Giving up the naïve idea of the photographer as "witness" means that the significant question, when looking at the work of someone like Nachtwey, is to assess what, if any, attempts the photographer makes to subvert the structural limitations of his medium. Such maneuvers can be subtle or ham-fisted. They can even degenerate, as postmodernism did, into new clichés. But without at least recognition that the medium itself is not neutral, that it encodes a certain way of looking and, beyond that, that it encodes a whole discourse associated with that way of looking and framing, the best an artist can achieve is virtuosity. And this is ultimately what Nachtwey settles for.

In this exhibition Nachtwey is represented by approximately 40 images in both black and white and color. The subjects range from Pakistani heroin addicts to Iraqi Shi’a. In these, as in so many of the images that span his 30-year career, Nachtwey’s mastery of composition, lighting, color, and texture is fully in evidence. His photographs are unfailingly dramatic, indeed, theatrical. An image of heroin addicts entombed in a dark "rehabilitation" center makes full use of the spotlight effect of slanting light coming into a vast dark room through barred windows to create a Dante-esque (which is to say, Moreau-esque) vision of hell. An image from Darfur of a woman with a sick or dead relative (we don’t know which because Nachtwey only titles his photographs with country and date--this one is dubbed "Sudan, 2004") makes more than passing allusion to the Pieta.
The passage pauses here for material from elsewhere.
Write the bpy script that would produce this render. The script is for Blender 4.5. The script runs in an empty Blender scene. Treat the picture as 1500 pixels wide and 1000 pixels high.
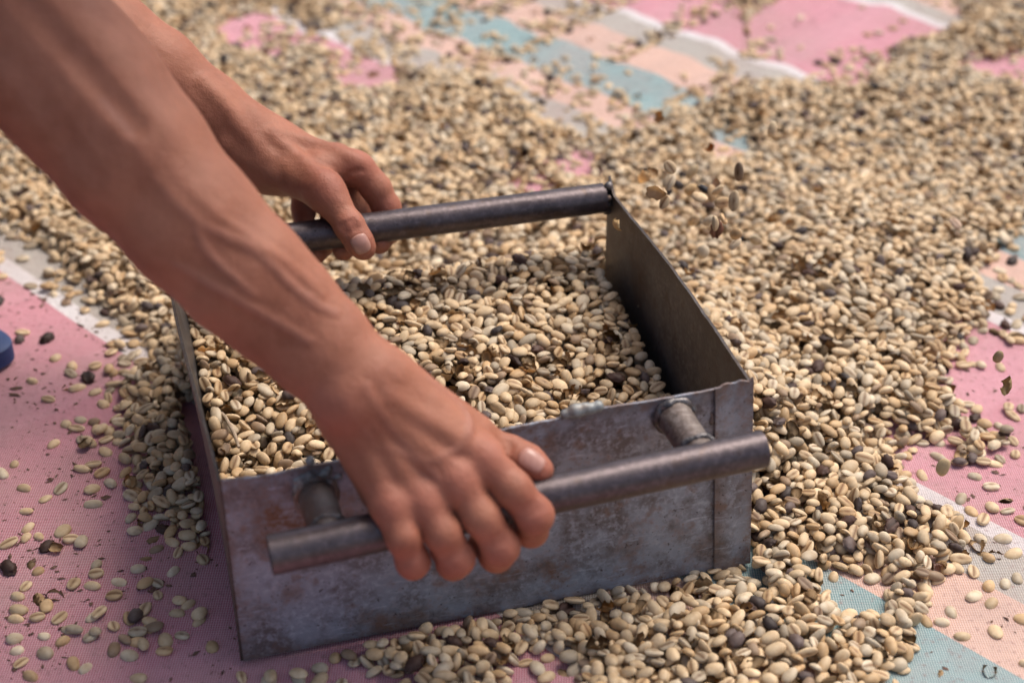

Shi’a women encased in head-to-foot black chadors ("Iraq, 2003") are welded together to suggest a mountain range, with only a bare outstretched hand isolated against the black to suggest that the mass is animate. Nachtwey’s eye for the "iconic" is as single-minded and dogged as the homing head of a heat-seeking missile. The problem, as this particular photo illustrates, is that in so mightily striving to communicate something grandly symbolic about the Human Condition, Nachtwey’s photographs frequently descend to the level of style-obsessed fashion photography. The intent behind this photo and the related one showing a phalanx of marching Shi’a men in blood-stained white garments shouting and brandishing swords during (I presume) the festival of Ashura, may well be entirely benign, but these images are text-book examples of a Westerner latching onto a spectacle that validates his own fantasies of exotic Otherness. The "witness" here is revealed to be a fabulist.

Nachtwey does better when he attends to specifics without trying too hard to fit them into some preconceived art-historical template. In an image from Vietnam, the right third is occupied a boy napping with his head on a woman’s lap as they both sit on a bed. The left two-thirds of the picture is filled with what seems like a pile of fine gravel or sawdust that has seeped into the room from outside, and on which are stuck two chairs bearing an old television set and an electronic box. It is a picture in which the photographer seems to have some inkling of his own intrusiveness, and it stands out because the arrange-ment it frames is simultaneously strange and, relatively, matter-of-fact.

In the end, it’s worth keeping in mind that photojournalism does not exist to change the world but to sell newspapers and magazines by satisfying an insatiable demand for sensation and spectacle. What it delivers in the way of peripheral glimpses of other people’s suffering is it does so at the price of wrenching them from a context that resists being reduced to a simple image, and which is therefore rendered invisible. It is within these limitations that Nachtwey has chosen to operate. His achievement is that, perhaps more than any other photographer of recent times, he has made hell photogenic.